O odrzuceniu oferty "Kolejorza" pisze oficjalna strona szkockiego klubu
O odrzuceniu oferty "Kolejorza" pisze oficjalna strona szkockiego klubu
Źródło: motherwellfc.co.uk
Henrik Ojamaa nie przejdzie do Lecha. - Kwota zaproponowana przez polski jest znacznie poniżej oczekiwań - informuje oficjalna strona Motherwell FC. To kolejna próba pozyskania estońskiego napastnika przez Lecha Poznań. O transferze 22-latka mówi się już od zimy.

Oferta transferowa z polskiego klubu wpłyneła do Motherwell na początku tygodnia. Szkoci uznali jednak, że kwota proponowana za dziesięciokrotnego reprezentanta Estonii jest nie do zaakceptowania.

Wart więcej?

- Rozumiemy zainteresowanie Henrikiem. Żaden piłkarz szkockiej ligi nie przyczynił się do zdobycia tylu bramek, co on. Oferta jednak nie odpowiada jego wartości - mówi Leeann Dempster, dyrektor Motherwell FC.

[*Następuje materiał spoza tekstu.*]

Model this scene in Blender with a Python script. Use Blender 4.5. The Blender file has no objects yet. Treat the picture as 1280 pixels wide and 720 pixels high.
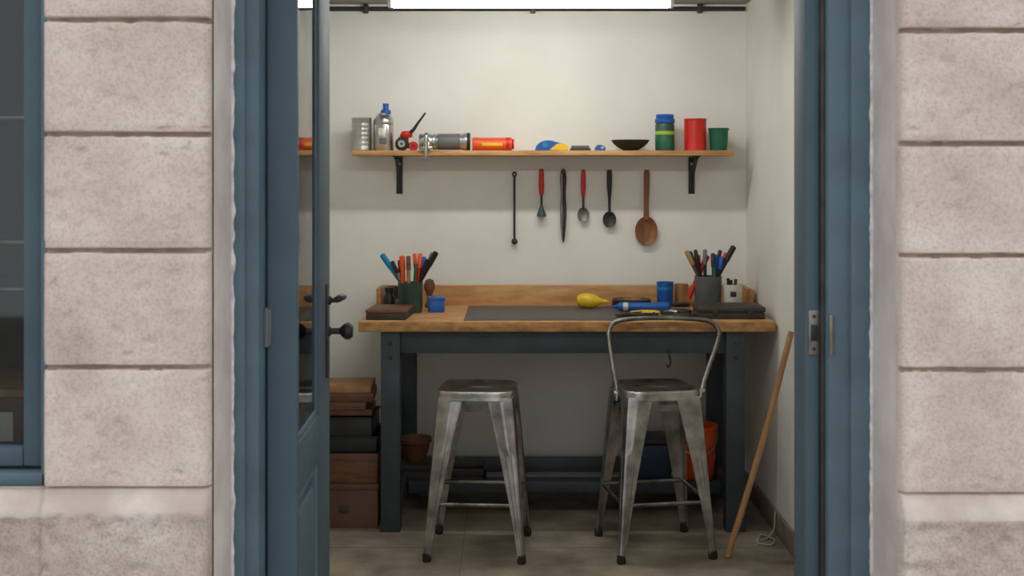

Jak pisze Daily Record, Lech zaoferował za 22-latka około 200 tys. funtów.

Estończyk z kadrą

Ojamaa przebywa obecnie na zgrupowaniu reprezentacji Estonii, którą czekają trzy mecze towarzyskie. 3 czerwca zmierzy się z Białorusią, cztery dni później zagra z Trynidadem i Tobago, a 11 czerwca podejmie Kirgistan.

Skauci Lecha Poznań od kilku miesięcy bacznie śledzą szkocką ligę. Efektem jest pierwszy transfer "Kolejorza" w letnim okienku transferowym. We wtorek do drużyny Mariusza Rumaka dołączył Barry Douglas. Ze stolicy Wielkopolski na Wyspy może z kolei udać się Aleksandar Tonev, którego chce pozyskać mistrz Szkocji, Celtic Glasgow.